## Given request
Please copy every line of the records below that holds the word "were".
== Material for this task ==
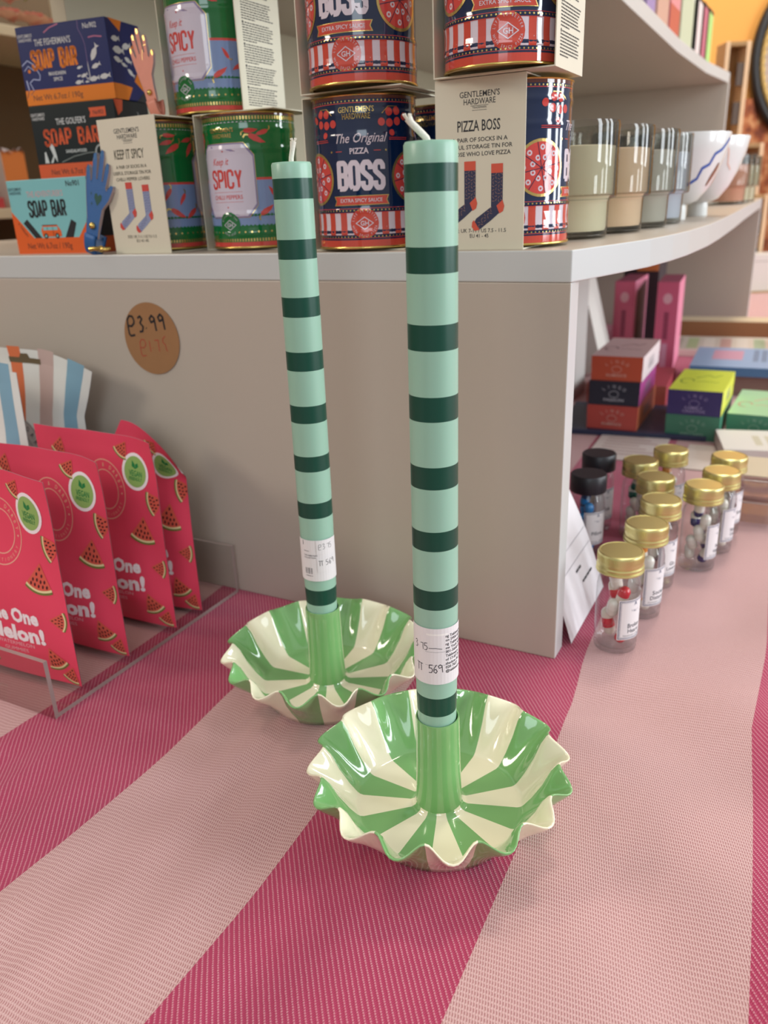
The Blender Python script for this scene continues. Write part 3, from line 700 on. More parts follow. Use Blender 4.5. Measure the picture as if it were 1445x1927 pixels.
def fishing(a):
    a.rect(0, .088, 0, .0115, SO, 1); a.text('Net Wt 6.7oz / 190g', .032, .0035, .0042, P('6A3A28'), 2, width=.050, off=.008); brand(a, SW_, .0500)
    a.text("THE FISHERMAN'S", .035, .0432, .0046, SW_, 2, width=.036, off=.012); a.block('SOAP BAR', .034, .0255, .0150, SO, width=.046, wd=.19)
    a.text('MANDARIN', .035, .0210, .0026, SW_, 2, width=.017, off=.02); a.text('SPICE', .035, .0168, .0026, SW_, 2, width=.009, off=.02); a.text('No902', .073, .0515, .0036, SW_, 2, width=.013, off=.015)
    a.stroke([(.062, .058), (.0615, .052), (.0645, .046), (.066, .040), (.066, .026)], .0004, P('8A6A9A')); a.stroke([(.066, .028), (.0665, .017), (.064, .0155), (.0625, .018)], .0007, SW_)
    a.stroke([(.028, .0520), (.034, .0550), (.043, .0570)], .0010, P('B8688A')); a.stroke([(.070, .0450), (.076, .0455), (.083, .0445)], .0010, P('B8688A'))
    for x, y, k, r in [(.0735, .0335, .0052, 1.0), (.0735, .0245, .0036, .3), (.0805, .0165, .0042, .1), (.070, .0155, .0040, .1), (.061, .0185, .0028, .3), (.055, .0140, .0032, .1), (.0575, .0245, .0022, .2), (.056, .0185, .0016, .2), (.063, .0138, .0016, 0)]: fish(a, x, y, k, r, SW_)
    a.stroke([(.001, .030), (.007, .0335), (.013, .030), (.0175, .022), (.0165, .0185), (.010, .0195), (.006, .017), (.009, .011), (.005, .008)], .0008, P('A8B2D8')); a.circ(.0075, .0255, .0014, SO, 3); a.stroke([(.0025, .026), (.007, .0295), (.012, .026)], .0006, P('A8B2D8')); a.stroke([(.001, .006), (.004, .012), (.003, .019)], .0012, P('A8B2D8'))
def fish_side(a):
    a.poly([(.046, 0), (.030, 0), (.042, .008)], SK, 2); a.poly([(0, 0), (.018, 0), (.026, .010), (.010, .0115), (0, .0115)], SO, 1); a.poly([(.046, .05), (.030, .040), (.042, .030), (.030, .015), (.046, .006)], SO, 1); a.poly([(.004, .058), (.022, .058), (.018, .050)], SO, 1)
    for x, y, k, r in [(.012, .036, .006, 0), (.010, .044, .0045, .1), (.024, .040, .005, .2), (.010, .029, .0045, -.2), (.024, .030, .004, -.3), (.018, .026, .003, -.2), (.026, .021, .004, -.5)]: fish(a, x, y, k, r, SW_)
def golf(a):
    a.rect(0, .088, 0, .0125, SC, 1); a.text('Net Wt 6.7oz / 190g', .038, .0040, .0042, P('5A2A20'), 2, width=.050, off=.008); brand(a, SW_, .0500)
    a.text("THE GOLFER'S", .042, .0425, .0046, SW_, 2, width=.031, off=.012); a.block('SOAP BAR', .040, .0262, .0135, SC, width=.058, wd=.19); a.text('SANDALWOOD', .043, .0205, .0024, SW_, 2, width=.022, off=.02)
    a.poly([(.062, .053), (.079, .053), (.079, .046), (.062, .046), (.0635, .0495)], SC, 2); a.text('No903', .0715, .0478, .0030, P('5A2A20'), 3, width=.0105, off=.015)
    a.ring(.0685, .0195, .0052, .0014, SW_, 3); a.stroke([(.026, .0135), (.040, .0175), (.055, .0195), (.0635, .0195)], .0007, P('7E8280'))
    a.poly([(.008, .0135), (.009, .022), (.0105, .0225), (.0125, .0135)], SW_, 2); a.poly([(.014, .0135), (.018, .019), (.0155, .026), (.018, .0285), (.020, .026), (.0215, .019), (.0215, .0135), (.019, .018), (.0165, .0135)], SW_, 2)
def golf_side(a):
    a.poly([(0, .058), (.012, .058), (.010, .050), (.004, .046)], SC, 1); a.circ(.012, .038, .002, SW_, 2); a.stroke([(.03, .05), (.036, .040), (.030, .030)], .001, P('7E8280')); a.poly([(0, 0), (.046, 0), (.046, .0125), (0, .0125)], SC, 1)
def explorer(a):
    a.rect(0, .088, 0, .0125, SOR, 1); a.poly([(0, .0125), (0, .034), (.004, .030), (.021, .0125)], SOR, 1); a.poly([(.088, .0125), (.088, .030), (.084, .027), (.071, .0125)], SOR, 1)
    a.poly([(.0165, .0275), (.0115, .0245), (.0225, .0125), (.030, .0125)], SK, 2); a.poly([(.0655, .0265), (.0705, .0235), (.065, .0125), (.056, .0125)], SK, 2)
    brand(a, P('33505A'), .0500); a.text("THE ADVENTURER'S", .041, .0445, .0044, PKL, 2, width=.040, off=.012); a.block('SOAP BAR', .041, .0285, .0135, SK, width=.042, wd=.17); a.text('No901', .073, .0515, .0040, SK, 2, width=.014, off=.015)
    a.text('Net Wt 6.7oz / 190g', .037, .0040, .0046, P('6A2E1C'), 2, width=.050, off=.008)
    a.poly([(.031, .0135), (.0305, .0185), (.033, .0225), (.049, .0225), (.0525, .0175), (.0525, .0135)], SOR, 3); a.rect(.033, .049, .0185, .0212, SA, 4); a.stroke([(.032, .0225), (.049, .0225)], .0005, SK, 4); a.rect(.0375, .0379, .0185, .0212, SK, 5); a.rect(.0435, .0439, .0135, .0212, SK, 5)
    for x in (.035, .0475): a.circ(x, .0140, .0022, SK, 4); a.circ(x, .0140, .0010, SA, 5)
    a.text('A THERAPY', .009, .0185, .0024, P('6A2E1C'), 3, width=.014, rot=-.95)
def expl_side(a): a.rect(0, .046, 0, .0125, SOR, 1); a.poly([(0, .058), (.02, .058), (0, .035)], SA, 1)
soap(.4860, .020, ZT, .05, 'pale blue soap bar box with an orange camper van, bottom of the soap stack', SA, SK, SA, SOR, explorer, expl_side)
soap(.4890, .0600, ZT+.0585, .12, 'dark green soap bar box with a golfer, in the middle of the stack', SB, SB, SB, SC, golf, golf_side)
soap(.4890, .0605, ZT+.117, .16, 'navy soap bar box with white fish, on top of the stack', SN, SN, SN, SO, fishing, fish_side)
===
== Material for this task ==
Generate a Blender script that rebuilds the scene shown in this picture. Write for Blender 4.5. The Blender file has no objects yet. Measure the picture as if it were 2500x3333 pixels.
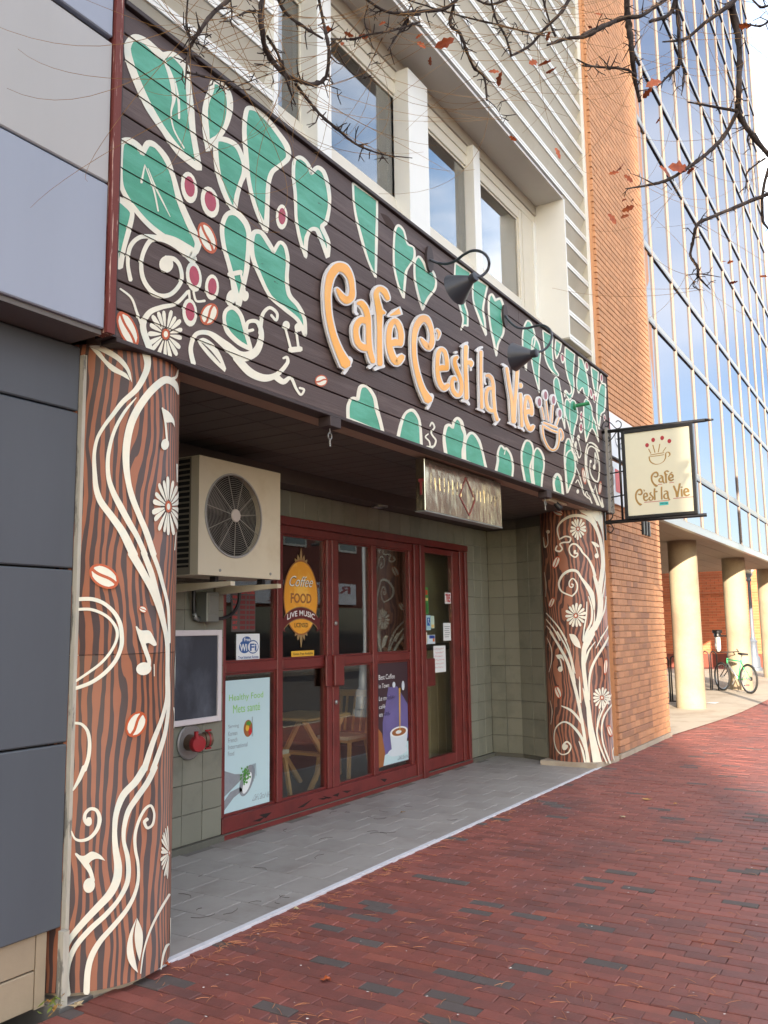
===
## Answer in full
The Blender Python script for this scene continues. Write part 3, from line 700 on. More parts follow. Use Blender 4.5. Measure the picture as if it were 1445x1927 pixels.
Generate a Blender script that rebuilds the scene shown in this picture. Write for Blender 4.5. The Blender file has no objects yet. Measure the picture as if it were 2500x3333 pixels.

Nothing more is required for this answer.